▼
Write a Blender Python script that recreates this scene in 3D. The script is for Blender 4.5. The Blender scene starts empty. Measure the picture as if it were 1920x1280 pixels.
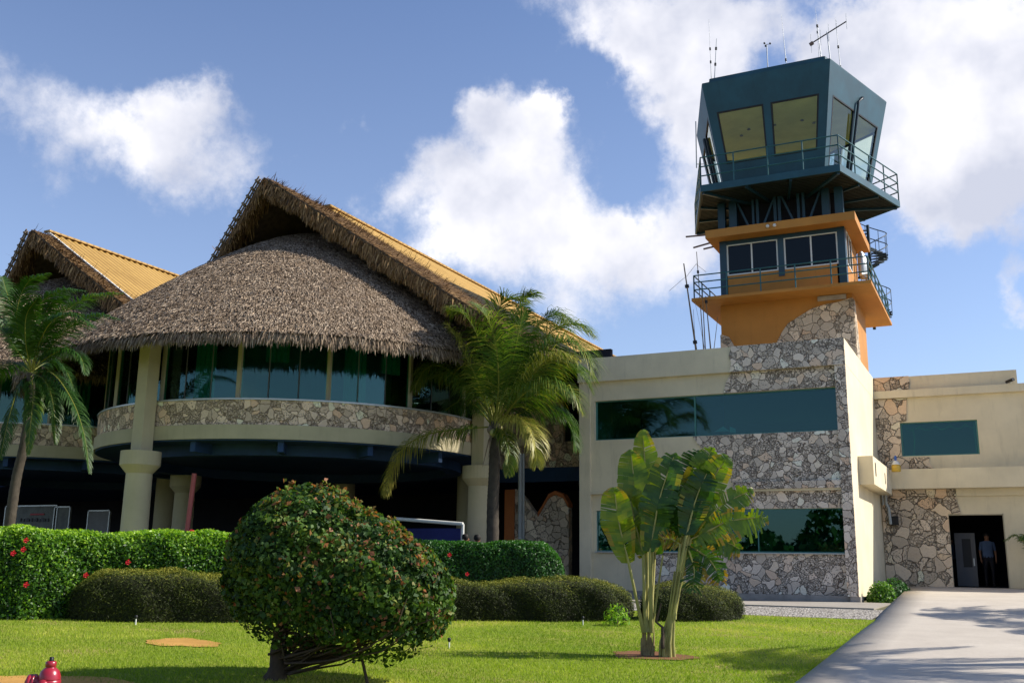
import bpy, math, random
import numpy as np
from mathutils import Vector, Matrix
R_ = math.radians
random.seed(7); rng = np.random.default_rng(7)
sc = bpy.context.scene
COL = sc.collection

# ------------------------------------------------------------------ camera, sky, sun, exposure
EYE = np.array([0, 0, 1.5]); FPX = 1867.2
def _rot(yaw, pitch, roll):
    cy, sy = math.cos(yaw), math.sin(yaw)
    fw = np.array([-sy*math.cos(pitch), cy*math.cos(pitch), math.sin(pitch)])
    r = np.array([cy, sy, 0]); u = np.cross(r, fw)
    c, s = math.cos(roll), math.sin(roll)
    return c*r+s*u, -s*r+c*u, fw
CR, CU, CF = _rot(R_(26.122), R_(12.365), R_(0.7135))
cam = bpy.data.cameras.new('camera'); cam.sensor_width = 36; cam.lens = FPX/1920*36
cam.clip_start = 0.1; cam.clip_end = 3000
camo = bpy.data.objects.new('camera', cam); COL.objects.link(camo)
camo.matrix_world = Matrix(((CR[0], CU[0], -CF[0], EYE[0]), (CR[1], CU[1], -CF[1], EYE[1]), (CR[2], CU[2], -CF[2], EYE[2]), (0, 0, 0, 1)))
sc.camera = camo
def ray(x, y): return CR*(x-960)/FPX - CU*(y-640)/FPX + CF
def atY(x, y, Y): d = ray(x, y); return EYE + d*(Y/d[1])
def atX(x, y, X): d = ray(x, y); return EYE + d*(X/d[0])
def atZ(x, y, Z): d = ray(x, y); return EYE + d*((Z-1.5)/d[2])

SUN_EL = R_(40); sd = Vector((0.89, 0.455, 0)).normalized()
SUN_AZ = math.atan2(sd.x, sd.y)                    # clockwise from +Y
sdir = Vector((sd.x*math.cos(SUN_EL), sd.y*math.cos(SUN_EL), math.sin(SUN_EL)))
sl = bpy.data.lights.new('sun', 'SUN'); sl.energy = 5.0; sl.angle = R_(0.5); sl.color = (1, 0.94, 0.84)
so = bpy.data.objects.new('sun', sl); COL.objects.link(so)
so.rotation_euler = sdir.to_track_quat('Z', 'Y').to_euler()
sc.view_settings.view_transform = 'Standard'; sc.view_settings.look = 'None'
sc.view_settings.exposure = 0.48; sc.view_settings.gamma = 1

class NT:
    """small node-tree helper"""
    def __init__(s, tree): s.t = tree; s.t.nodes.clear()
    def n(s, typ, ins=None, **kw):
        nd = s.t.nodes.new('ShaderNode'+typ)
        for k, v in kw.items(): setattr(nd, k, v)
        if ins:
            for k, v in ins.items():
                sock = nd.inputs[k]
                if isinstance(v, bpy.types.NodeSocket): s.t.links.new(v, sock)
                else: sock.default_value = v
        return nd
    def l(s, a, b): s.t.links.new(a, b)
    def math(s, op, a, b=0.0, clamp=False):
        return s.n('Math', {0: a, 1: b}, operation=op, use_clamp=clamp).outputs[0]
    def mixc(s, f, a, b, blend='MIX'):
        nd = s.n('Mix', data_type='RGBA', blend_type=blend)
        for i, v in ((0, f), (6, a), (7, b)):
            if isinstance(v, bpy.types.NodeSocket): s.l(v, nd.inputs[i])
            else: nd.inputs[i].default_value = v if i == 0 else (*v, 1) if len(v) == 3 else v
        return nd.outputs[2]
    def ramp(s, f, stops, interp='LINEAR'):
        nd = s.n('ValToRGB', {0: f}); cr = nd.color_ramp; cr.interpolation = interp
        while len(cr.elements) < len(stops): cr.elements.new(0.5)
        for e, (p, c) in zip(cr.elements, stops):
            e.position = p; e.color = (*c, 1) if not isinstance(c, float) else (c, c, c, 1)
        return nd.outputs[0]
    def mapr(s, v, a, b, c=0.0, d=1.0, kind='LINEAR'):
        return s.n('MapRange', {0: v, 1: a, 2: b, 3: c, 4: d}, interpolation_type=kind).outputs[0]

# clouds: (px, py, radius px, weight) of the places in the sky where the puffs stand, turned into directions
CLOUDS = [
 (20,150,90,.62),(-40,130,130,.6),(110,230,70,.62),(150,290,90,.70),(230,235,85,.75),(90,340,80,.5),(250,300,100,.72),(320,210,70,.95),(362,160,55,1.15),(300,270,90,.85),(400,290,100,.75),(330,350,90,.62),(470,290,90,.62),(405,215,45,.6),(430,350,60,.5),
 (405,45,40,.42),(450,85,40,.35),(665,222,34,.42),(410,450,40,.4),
 (925,170,60,1.2),(895,215,60,1.1),(990,235,85,1.2),(1045,215,42,1.0),(1030,300,110,1.2),(880,320,110,1.1),(780,300,70,1.1),(710,365,60,.95),(800,400,110,1.0),(930,400,130,1.2),(1050,400,110,1.1),(1150,460,90,1.1),(1175,430,42,.9),(980,490,120,1.0),(1110,530,110,1.0),(840,470,80,.75),(1240,520,100,1.0),
 (1050,0,80,.7),(1150,30,80,1.0),(1240,60,110,1.2),(1330,90,90,1.2),(1250,170,95,1.2),(1290,280,90,1.2),(1300,400,95,1.15),(1290,480,80,1.0),(1210,110,60,1.0),(1360,50,90,.95),(1330,200,100,1.0),(1460,20,80,.6),(1450,90,60,.5),(1520,20,90,.65),(1590,80,80,.8),(1400,150,50,.6),(1540,210,60,.7),
 (1600,190,100,1.2),(1700,120,170,1.3),(1850,90,190,1.3),(1620,40,90,.9),(1780,260,150,1.25),(1900,250,150,1.2),(1680,330,110,1.1),(1780,380,100,.9),(1880,400,80,.9),(1560,130,60,.9),
 (1060,600,50,.6),(1895,545,45,.95),(1915,590,35,.8),(1930,470,60,.7),(1760,655,50,.3),(1400,600,60,.4),(2050,150,200,1.2),(1300,640,60,.45)]
world = bpy.data.worlds.new('World'); sc.world = world; world.use_nodes = True
w = NT(world.node_tree)
sky = w.n('TexSky', sky_type='NISHITA', sun_disc=False, sun_elevation=SUN_EL, sun_rotation=SUN_AZ, air_density=1.0, dust_density=0.6, ozone_density=2.0)
co = w.n('TexCoord').outputs['Generated']
nz = w.n('TexNoise', {'Vector': co, 'Scale': 9.0, 'Detail': 6.0, 'Roughness': 0.62})
off = w.n('VectorMath', {0: nz.outputs['Color'], 1: (0.5, 0.5, 0.5)}, operation='SUBTRACT').outputs[0]
off = w.n('VectorMath', {0: off, 'Scale': 0.11}, operation='SCALE').outputs[0]
cd = w.n('VectorMath', {0: co, 1: off}, operation='ADD').outputs[0]
acc = None
def blob(d, r, wt):
    global acc
    ds = w.n('VectorMath', {0: cd, 1: tuple(d)}, operation='DISTANCE').outputs['Value']
    m = w.mapr(ds, 0.0, r, wt, 0.0, 'SMOOTHSTEP')
    acc = m if acc is None else w.math('ADD', acc, m)
for (x, y, r, wt) in CLOUDS:
    d = ray(x, y); d = d/np.linalg.norm(d)
    blob(d, 1.35*r/FPX, wt*(.82 if x < 600 else 1.0))
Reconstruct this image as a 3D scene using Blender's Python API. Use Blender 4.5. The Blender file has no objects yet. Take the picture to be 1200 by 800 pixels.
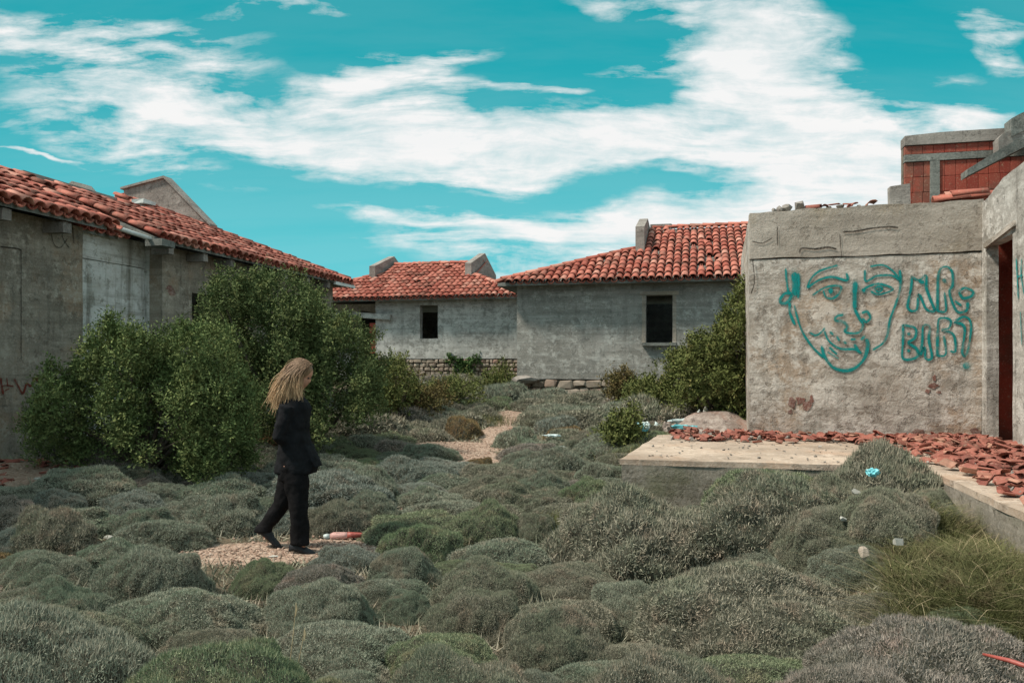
import bpy, bmesh, math, random
import numpy as np
from mathutils import Vector, Matrix, noise
from mathutils.geometry import tessellate_polygon
random.seed(7); RNG = np.random.default_rng(7)
R = math.radians
SC = bpy.context.scene
COL = SC.collection

# ------------------------------------------------------------------ camera
CAMZ = 1.65
cam = bpy.data.objects.new('camera', bpy.data.cameras.new('camera')); COL.objects.link(cam)
cam.data.lens = 28; cam.data.sensor_width = 36; cam.data.shift_y = 0.025
cam.location = (0, 0, CAMZ); cam.rotation_euler = (R(90), 0, 0)
cam.data.clip_start = 0.05; cam.data.clip_end = 2000
SC.camera = cam
F = 1200 * 28 / 36.0; HY = 430.0

# ------------------------------------------------------------------ view
SC.view_settings.view_transform = 'Standard'; SC.view_settings.look = 'None'
SC.view_settings.exposure = 0.13; SC.view_settings.gamma = 1.0

# ------------------------------------------------------------------ sun
SUN_DIR = Vector((-0.58, -0.16, 0.80)).normalized()      # towards the sun
sun = bpy.data.objects.new('sun', bpy.data.lights.new('sun', 'SUN')); COL.objects.link(sun)
sun.data.energy = 4.7; sun.data.angle = R(8); sun.data.color = (1.0, 0.88, 0.76)
sun.rotation_euler = SUN_DIR.to_track_quat('Z', 'Y').to_euler()
SUN_EL = math.asin(SUN_DIR.z); SUN_AZ = math.atan2(SUN_DIR.x, SUN_DIR.y)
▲
> [Given task] Start with the line that includes "Reconstruct this image" and finish with the line that includes "F = 1200 * 28 / 36.0; HY = 430.0": reproduce those lines exactly, nothing before or after, and omit any pictures.

> [Written solution]
Reconstruct this image as a 3D scene using Blender's Python API. Use Blender 4.5. The Blender file has no objects yet. Take the picture to be 1200 by 800 pixels.
import bpy, bmesh, math, random
import numpy as np
from mathutils import Vector, Matrix, noise
from mathutils.geometry import tessellate_polygon
random.seed(7); RNG = np.random.default_rng(7)
R = math.radians
SC = bpy.context.scene
COL = SC.collection

# ------------------------------------------------------------------ camera
CAMZ = 1.65
cam = bpy.data.objects.new('camera', bpy.data.cameras.new('camera')); COL.objects.link(cam)
cam.data.lens = 28; cam.data.sensor_width = 36; cam.data.shift_y = 0.025
cam.location = (0, 0, CAMZ); cam.rotation_euler = (R(90), 0, 0)
cam.data.clip_start = 0.05; cam.data.clip_end = 2000
SC.camera = cam
F = 1200 * 28 / 36.0; HY = 430.0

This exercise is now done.